停電に伴い、東北、上越、北陸新幹線の一部区間が終日運休となった23日、宇都宮や小山など県内の停車駅では旅行や仕事、帰宅の足が寸断され、利用客に混乱が広がった。閑散とする新幹線乗り場の構内の一方、案内表示の周辺は混雑し、駅員は対応に追われた。在来線で目的地へ向かう人のほか、鉄道を諦め急きょレンタカーを借りたり、移動を断念しホテルに向かったりする人の姿もあった。

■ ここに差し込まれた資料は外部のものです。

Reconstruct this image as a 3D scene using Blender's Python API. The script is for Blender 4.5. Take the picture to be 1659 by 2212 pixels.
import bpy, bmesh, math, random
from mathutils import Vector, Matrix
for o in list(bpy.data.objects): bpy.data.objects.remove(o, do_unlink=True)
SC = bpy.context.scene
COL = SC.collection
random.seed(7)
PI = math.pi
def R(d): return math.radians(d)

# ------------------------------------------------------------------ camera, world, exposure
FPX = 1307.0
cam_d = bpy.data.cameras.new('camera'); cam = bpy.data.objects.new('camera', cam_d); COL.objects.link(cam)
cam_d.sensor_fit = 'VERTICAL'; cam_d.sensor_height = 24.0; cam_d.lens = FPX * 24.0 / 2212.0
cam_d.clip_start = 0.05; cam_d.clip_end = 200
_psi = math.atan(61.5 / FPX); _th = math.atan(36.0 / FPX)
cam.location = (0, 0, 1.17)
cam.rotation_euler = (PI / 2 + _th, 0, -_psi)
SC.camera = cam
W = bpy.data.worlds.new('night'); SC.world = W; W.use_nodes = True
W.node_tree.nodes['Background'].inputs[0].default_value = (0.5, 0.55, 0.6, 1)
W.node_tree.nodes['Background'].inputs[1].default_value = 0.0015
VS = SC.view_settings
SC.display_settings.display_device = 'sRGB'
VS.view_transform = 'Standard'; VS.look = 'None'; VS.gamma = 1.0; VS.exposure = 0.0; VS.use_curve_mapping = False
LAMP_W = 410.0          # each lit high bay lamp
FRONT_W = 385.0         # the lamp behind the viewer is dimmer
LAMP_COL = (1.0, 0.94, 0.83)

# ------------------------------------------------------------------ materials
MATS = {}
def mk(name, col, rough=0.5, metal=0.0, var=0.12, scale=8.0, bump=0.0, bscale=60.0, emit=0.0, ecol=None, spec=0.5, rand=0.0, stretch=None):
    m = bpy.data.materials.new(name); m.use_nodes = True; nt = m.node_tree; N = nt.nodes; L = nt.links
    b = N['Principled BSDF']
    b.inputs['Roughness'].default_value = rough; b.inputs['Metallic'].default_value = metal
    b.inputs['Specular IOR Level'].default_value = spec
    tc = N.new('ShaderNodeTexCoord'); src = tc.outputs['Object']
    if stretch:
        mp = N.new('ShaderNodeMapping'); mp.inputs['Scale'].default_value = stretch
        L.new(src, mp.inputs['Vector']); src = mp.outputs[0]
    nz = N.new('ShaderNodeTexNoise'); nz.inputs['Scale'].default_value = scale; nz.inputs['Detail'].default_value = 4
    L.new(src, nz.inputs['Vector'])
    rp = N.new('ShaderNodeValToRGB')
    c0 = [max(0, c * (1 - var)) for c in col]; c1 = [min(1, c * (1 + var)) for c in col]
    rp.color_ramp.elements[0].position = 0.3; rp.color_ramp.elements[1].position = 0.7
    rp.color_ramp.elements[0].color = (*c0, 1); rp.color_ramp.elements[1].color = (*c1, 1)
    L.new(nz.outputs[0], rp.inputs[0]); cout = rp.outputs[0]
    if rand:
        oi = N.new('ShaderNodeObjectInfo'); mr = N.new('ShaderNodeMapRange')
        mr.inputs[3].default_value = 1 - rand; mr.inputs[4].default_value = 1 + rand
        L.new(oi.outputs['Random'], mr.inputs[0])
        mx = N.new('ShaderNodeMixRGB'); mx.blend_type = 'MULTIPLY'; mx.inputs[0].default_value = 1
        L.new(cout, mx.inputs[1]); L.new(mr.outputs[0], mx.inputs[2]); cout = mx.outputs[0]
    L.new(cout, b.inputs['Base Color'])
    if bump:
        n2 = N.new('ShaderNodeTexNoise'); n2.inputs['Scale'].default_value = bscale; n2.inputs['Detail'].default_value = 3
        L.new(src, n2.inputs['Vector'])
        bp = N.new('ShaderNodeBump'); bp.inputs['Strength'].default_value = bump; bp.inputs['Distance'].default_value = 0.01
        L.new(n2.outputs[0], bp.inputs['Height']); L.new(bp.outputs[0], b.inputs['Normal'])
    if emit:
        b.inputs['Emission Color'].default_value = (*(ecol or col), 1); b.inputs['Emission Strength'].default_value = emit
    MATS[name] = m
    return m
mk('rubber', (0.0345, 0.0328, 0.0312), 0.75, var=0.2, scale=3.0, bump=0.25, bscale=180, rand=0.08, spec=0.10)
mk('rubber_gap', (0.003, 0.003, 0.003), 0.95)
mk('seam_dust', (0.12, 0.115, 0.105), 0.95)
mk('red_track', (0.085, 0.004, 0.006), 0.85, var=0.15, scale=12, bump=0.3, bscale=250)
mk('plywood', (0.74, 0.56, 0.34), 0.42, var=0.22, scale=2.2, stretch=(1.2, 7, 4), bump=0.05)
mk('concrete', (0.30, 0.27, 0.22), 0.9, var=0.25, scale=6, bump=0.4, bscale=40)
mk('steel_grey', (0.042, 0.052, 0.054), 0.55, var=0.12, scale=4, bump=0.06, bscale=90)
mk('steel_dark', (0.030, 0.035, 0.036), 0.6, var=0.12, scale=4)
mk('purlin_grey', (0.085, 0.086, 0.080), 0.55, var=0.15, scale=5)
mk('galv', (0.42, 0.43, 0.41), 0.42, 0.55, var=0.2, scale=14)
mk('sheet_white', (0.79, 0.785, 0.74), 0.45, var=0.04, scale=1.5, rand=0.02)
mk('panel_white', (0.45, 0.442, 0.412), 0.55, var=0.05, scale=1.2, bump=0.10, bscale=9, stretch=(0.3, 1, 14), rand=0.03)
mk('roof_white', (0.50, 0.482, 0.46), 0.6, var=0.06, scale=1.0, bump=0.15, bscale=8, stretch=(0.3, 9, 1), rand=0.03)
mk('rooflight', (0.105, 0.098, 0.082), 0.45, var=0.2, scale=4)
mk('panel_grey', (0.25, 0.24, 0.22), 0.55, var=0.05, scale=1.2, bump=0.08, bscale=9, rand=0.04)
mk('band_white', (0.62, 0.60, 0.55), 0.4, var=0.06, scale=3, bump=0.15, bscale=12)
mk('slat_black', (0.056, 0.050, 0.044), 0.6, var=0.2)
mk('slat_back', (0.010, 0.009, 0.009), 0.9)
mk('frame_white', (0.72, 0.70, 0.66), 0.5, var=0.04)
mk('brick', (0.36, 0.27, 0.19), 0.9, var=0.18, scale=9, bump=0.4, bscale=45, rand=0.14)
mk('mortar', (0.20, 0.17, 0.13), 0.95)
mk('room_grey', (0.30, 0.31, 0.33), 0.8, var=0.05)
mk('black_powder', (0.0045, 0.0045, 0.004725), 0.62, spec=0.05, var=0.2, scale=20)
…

停電発生から約6時間後、午後4時過ぎのJR宇都宮駅。新幹線に乗るはずだった客たちは「終日運休」を伝えるホワイトボードに見入り、困惑の表情を浮かべた。駅構内には在来線の利用を促すアナウンスが響き、足早にホームに向かう人の姿があった。
福島県須賀川市、作新学院高3年菊地悠梨子(きくちゆりこ)さん(18)は郡山駅から新幹線で通学している。帰宅時に運休に巻き込まれた。「テスト期間なので時間がかかるのは困るが、何とかするしかない」とスマートフォンで帰宅方法を検索した。
夫婦で千葉県内への日帰り旅行中だった仙台市、無職高橋剛(たかはしつよし)さん(75)は状況の様子を見ようと、宇都宮駅まで北上した。臨時列車に乗ろうとしたが駅員から混雑ぶりを聞き、断念。仕方なく宇都宮市内に泊まることを決めた。「体も心も疲れた」と声を落とした。
新潟市、会社員男性(35)は午前、乗車していた上りの東北新幹線が県内を走行中に停車。宇都宮駅まで来て足止めとなった。「帰りたいが泊まるしかないのか」と戸惑った。同駅周辺のホテルでは夕方以降、急きょの予約が相次ぎ、満室となるホテルもあった。
ビジネスマンの“足”にも影響した。盛岡駅へ向かう予定だった小山市、会社員福田和彦(ふくだかずひこ)さん(58)は「お客さんを待たせる訳にはいかない」とレンタカーでの移動を検討していた。
小山駅では夕方、みどりの窓口に新幹線の特急券の払い戻しを求める人の列ができたが、大きな混乱はなかったという。小山市、看護師男性(29)は友人と旅行で金沢市へ向かったが、大宮駅で足止めされ戻ってきた。「楽しみにしていたので残念。帰って来られたのでまだよかった」と複雑な表情をみせた。